Окружающая реальность часто представляется рассказчику фантастической, как, например, в пасхальную ночь, когда детей отправляют в Освенцим:

Картина, представшая моему взору, казалась фантастической. Багровое зарево закрывало полнеба, отсветы дрожали повсюду – даже вечный туман, окутывавший замок Айсфойер, приобрел кровавый оттенок. <…> Вышки напоминали уродливых коней с непропорционально длинными ногами и короткими туловищами. Столь же уродливо выглядели навесы, под которыми неподвижно стояли солдаты. Фигуры солдат до половины скрывались ограждением, потому воображение тут же превратило их во всадников, сидевших на этих уродливых черных конях – и столь же черных [Клугер 2006: 35].

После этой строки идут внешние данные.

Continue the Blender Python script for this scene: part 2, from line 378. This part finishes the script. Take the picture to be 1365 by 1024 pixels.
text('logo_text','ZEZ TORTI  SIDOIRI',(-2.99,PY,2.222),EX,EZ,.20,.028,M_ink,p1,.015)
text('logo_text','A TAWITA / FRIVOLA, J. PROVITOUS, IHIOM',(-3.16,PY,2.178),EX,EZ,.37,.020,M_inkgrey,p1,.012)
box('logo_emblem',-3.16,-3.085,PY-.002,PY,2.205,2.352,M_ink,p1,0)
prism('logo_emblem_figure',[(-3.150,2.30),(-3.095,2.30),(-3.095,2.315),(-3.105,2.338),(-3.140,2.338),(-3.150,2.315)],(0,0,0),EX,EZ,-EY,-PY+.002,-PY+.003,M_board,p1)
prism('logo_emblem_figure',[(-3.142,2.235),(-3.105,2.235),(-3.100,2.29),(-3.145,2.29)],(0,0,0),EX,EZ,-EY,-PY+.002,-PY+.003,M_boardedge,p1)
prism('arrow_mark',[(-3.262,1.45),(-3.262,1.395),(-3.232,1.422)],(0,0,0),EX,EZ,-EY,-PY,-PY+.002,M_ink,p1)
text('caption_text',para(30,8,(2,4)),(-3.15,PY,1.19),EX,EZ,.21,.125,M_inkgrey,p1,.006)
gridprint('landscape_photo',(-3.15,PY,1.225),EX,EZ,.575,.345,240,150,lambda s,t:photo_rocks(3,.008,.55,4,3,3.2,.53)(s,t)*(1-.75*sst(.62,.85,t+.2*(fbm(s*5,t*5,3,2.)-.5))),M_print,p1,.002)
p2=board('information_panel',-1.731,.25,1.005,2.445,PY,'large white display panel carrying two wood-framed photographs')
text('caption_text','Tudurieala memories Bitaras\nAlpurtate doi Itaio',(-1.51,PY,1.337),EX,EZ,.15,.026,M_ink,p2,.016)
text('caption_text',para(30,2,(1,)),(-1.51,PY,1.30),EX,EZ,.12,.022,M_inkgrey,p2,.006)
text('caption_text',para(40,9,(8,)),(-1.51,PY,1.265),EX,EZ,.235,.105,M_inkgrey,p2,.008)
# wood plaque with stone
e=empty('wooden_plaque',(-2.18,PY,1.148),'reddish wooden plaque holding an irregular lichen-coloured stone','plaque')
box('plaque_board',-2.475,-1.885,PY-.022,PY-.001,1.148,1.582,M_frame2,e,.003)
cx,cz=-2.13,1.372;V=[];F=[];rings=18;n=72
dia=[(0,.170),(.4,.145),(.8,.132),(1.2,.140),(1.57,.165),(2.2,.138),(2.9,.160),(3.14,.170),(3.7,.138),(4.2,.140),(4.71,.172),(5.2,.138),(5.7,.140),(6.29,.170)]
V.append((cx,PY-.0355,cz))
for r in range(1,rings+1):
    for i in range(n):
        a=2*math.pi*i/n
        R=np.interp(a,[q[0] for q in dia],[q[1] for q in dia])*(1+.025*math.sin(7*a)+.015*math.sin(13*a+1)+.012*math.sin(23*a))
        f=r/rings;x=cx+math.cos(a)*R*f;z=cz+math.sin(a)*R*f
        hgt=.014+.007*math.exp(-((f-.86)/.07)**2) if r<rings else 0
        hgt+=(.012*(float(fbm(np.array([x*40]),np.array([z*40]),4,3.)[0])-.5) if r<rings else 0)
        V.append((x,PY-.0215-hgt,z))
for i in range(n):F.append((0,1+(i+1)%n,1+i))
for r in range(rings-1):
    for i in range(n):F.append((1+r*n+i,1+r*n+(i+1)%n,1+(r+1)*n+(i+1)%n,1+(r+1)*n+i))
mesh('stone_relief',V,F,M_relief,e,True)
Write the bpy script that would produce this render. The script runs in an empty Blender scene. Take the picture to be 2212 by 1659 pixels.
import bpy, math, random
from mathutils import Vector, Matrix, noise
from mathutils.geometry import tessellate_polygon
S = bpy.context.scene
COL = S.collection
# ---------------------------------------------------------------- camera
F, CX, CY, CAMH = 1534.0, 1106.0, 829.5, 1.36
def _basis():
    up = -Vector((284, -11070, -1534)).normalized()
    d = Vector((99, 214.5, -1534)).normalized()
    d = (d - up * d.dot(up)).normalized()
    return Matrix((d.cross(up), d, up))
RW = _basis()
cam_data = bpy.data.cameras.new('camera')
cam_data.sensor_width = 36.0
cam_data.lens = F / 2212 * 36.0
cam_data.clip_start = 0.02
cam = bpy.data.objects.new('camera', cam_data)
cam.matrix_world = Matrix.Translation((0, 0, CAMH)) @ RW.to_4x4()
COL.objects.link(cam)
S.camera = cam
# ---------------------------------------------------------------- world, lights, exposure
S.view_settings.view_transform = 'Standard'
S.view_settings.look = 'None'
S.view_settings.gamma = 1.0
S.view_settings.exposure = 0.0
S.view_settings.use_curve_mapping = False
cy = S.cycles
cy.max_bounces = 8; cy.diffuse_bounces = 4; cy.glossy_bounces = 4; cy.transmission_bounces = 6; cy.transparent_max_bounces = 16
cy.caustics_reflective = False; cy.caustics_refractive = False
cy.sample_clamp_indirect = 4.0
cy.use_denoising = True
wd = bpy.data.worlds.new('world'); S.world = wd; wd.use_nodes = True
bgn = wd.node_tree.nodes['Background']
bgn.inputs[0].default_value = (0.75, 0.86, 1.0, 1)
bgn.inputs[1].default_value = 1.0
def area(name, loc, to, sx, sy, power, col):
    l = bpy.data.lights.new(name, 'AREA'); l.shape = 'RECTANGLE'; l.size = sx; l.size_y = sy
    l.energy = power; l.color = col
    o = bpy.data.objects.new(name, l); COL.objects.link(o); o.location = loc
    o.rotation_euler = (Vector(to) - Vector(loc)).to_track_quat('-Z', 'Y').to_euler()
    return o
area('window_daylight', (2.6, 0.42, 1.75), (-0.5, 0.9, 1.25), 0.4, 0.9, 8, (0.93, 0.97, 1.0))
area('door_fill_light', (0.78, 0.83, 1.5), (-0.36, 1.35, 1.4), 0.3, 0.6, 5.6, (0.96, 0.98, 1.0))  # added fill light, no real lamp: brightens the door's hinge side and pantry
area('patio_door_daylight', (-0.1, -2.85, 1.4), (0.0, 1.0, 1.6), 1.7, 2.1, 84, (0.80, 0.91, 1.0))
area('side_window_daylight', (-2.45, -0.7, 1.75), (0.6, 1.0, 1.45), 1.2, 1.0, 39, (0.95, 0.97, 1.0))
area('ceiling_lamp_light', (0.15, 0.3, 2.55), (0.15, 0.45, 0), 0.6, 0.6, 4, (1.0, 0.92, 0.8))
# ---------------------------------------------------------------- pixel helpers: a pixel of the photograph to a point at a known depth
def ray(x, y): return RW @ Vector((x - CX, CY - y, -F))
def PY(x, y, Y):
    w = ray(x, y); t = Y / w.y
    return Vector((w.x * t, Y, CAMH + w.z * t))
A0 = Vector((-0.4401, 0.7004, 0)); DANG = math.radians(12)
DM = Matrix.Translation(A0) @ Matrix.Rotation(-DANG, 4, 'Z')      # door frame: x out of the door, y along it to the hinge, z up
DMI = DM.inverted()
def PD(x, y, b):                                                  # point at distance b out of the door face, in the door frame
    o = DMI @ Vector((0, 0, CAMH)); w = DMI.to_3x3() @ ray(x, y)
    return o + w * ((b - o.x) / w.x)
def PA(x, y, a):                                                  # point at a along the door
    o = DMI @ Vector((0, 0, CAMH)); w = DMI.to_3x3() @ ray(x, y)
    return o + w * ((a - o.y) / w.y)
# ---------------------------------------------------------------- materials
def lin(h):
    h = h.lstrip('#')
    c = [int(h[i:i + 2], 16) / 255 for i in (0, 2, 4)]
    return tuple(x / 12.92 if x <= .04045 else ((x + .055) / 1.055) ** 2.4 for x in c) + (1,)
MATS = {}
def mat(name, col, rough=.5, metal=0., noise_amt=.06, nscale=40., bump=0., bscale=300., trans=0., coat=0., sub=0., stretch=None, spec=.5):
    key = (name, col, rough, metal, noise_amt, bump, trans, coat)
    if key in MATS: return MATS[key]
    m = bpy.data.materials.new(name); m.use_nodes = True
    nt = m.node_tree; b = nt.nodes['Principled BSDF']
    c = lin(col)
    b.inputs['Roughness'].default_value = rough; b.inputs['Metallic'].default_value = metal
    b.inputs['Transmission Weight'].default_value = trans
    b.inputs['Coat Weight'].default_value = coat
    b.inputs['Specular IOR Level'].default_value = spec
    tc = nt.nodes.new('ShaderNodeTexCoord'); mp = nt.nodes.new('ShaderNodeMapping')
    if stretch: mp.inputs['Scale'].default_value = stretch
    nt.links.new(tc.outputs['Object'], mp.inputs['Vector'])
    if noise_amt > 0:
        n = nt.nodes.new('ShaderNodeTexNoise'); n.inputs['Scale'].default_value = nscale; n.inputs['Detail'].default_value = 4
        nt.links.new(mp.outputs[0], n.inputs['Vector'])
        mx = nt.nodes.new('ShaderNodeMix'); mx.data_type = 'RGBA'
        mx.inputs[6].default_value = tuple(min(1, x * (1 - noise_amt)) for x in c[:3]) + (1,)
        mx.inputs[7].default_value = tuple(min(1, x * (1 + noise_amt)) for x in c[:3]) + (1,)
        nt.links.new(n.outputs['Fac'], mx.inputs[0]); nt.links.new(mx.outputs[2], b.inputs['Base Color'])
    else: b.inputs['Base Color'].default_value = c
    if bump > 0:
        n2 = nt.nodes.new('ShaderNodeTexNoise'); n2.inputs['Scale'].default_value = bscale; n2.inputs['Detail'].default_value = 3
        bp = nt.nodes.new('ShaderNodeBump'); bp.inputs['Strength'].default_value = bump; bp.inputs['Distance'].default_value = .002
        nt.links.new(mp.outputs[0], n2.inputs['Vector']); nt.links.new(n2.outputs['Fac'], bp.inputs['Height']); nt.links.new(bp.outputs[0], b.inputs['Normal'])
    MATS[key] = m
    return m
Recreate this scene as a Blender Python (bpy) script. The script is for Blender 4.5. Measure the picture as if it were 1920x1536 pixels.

Эта фантазия имела продолжение:

Вышка, в искаженном густой дымкой облике, вновь – как в ту предпасхальную ночь, когда детей Ровницкого гетто отправили в Освенцим, – представилась мне уродливым всадником, сидящим на гигантском уродливом же коне с непомерно длинными ногами… Впрочем, нет, сейчас мне вдруг вспомнилась иллюстрация к изданию романа Герберта Уэллса «Война миров». Вышка походила на боевой треножник марсиан с этой иллюстрации [Клугер 2006: 200].

Многоплановая еврейская пасхальная символика переплетается с образностью, заимствованной из фантастической литературы Конан Дойла, Уэллса и Майн Рида, создавая причудливую, викторианско-модернистскую и еврейско-нордическую картину кровавой жертвы и космической катастрофы.

Клугер подводит читателей своей притчи к пониманию того, что принесение в жертву, убийство евреев может быть понято как следствие древней иллюзии, игры:

– Иллюзия? Вайсфельд, но ведь иллюзия – единственная ценность, которую стоит сохранять до конца жизни, – сказал он. – Иллюзия – часть игры. А игра – то, что давно уже заменило жизнь если не всему человечеству, то значительной части его представителей. Мне, например. И вам тоже… – Холберг поставил кружку на стол. – Да, иллюзия. Как странно, Вайсфельд… – он пристально посмотрел на меня. – Вы хорошо сказали насчет суррогата. Суррогата, создающего иллюзию подлинности. Знаете, а ведь именно это, если вдуматься, и стало причиной гибели Макса Ландау. Некто воспринял иллюзию как подлинность, реальность. И тот, кто стал угрозой этой иллюзии, тот, из-за которого иллюзию могли отнять, был убит… – Холберг зябко потер руки, хотя в комнате было не так холодно. – Вот так, доктор. Относитесь к иллюзиям серьезно [Клугер 2006:190].

Иллюзия, ставшая причиной убийства Макса Ландау, служит параболой древней иллюзии, лежащей в основе иудеохристианской культуры и ставшей причиной убийства евреев в Холокосте: борьба евреев и христиан за обладание первородством и избранностью[32], попытка присвоения Бога и обещанного им спасения. Эта иллюзия и есть прошлое, источник будущего, генеративное событие, основополагающий завет, обетование, обещание выживания и самореализации в потомках; другими словами, это – иллюзия самого времени и его поступательного движения. Гетто и произошедшая в нем детективная история есть иллюзия и игра, но она то и есть, по мысли автора, «нормальная жизнь»: «Список тех, кто попал в первый транспорт [в Освенцим]. В нем есть все – свидетели, сыщик, подозреваемые. И убийца тоже.